Steve Eichblatt's Story
This is an edited version (written by Steve in December 2016) of Steve Eichblatt’s journey to Australia and his career firstly in Physics, briefly in programming and finally as an actuary in finance.
In 1983, when Steve was 15 years old, in 1983, he came with his mom and brother on a one-year long "working holiday" from Houston, Texas to Melbourne Australia. He fell in love, both with Melbourne, which had wonderful old wooden trains and trams, and with a girl in his school. He completed Year 11 in Melbourne.
As he described it: “I spent the next year in Houston, miserable and sullen, and determined to return to Melbourne. I worked in a movie theatre in the evenings until I graduated from high school, and then I immediately returned to Melbourne on my own.”
He worked as a clerk with ANZ for almost 2 years. “Although penniless, I was very happy. I loved the ambiance and record stores in South Yarra, and shopping on Chapel Street, and the very cosmopolitan lifestyle that was going on around me.”
Steve’s parents were anxious for him to go to College and agreed to let him stay in Melbourne when he was accepted into RMIT Applied Physics.
“I spent 3 happy years at RMIT becoming a young physicist. During that time, my dad had started a new family back in Houston, and I had a baby brother and baby sister that I didn't know. And my parents were insisting that I come back to the USA. I was aiming to get my PhD in physics and my parents convinced me to apply to Rice University, in Houston, and I was accepted there.

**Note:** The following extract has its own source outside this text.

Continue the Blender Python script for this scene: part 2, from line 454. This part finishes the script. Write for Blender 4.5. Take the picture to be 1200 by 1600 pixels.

My girlfriend did not want to come to the USA with me, and so we broke up after all those years. At that point, I had spent 5 years in Australia, between the ages of 15 to 21, and I was headed for home a physicist.
Dr. Snook asked me to stay and do graduate work at RMIT. I would have liked to do that, but at that point, I was ready to move on. I had my sights set on working in the big field of American national laboratories and becoming a great scientist. So, I left Australia almost immediately upon graduating.”
Steve obtained his PhD from Rice University. He spent 15 years as an experimental high energy physicist. He worked at Fermilab and CERN studying the structure of fundamental particles and looking for dark matter in the universe.
In Steve’s words:
“After 15 years in physics I left physics to become an engineer. This was in the year 2000, and the "dot com" bubble was just about to burst. I landed in Silicon Valley, in San Jose, California, working for IBM analyzing the data from hard disk drives. It was a lot of fun, and I met my wife there, but after several years I wanted to become a computer programmer.
So I moved to Murray Hill, New Jersey to became a software developer at Lucent technologies. The terms of the employment were somewhat temporary, and my wife didn't like that, so she wanted me to apply for other jobs. A friend of mine suggested that I apply for jobs in finance in New York City, since they were looking for talented physicists. Although physics careers were nearly impossible, the New York City finance community had recently discovered this vast pool of untapped talent, the physicists. They needed people with the same critical thinking skills, willingness to guess and build and test models that the physicist had been trained for.
I didn't think I had any chance of getting such a job, because I knew nothing about finance. But I ended up getting a job at a start-up investment company, and with a lot of hard work, it turned out to be a successful enterprise. So now I have been in New York working in finance for about 8 years*.
So I look back at the good things in my life, and how my past has brought me here. Of course the kindness of individuals along the way can only be repaid by me being kind to other people, which I try to do at every opportunity. But I look at the kindness of the Australian government, to educate me free of charge. Of course, the expectation was that I would stay there and contribute to the economy of Australia. And because of the way my life worked out, I did not stay there and contribute. But I realized that I could pay it back in another way. And so I contacted my friend **Dougal McCulloch, who is now the head of the RMIT physics department and arranged to donate money each year to the department to help students financially. I don't feel like this is generosity on my part, as much as it is repaying a debt. Although, once my debt is repaid, I plan to continue to contribute to RMIT so that it may continue to educate young people like my younger self, without worrying about the cost. So that they may go on and have a wonderful successful career as a physicist, whatever profession they end up working in.
* Now 12 years
** Dougal has now stepped down from this position.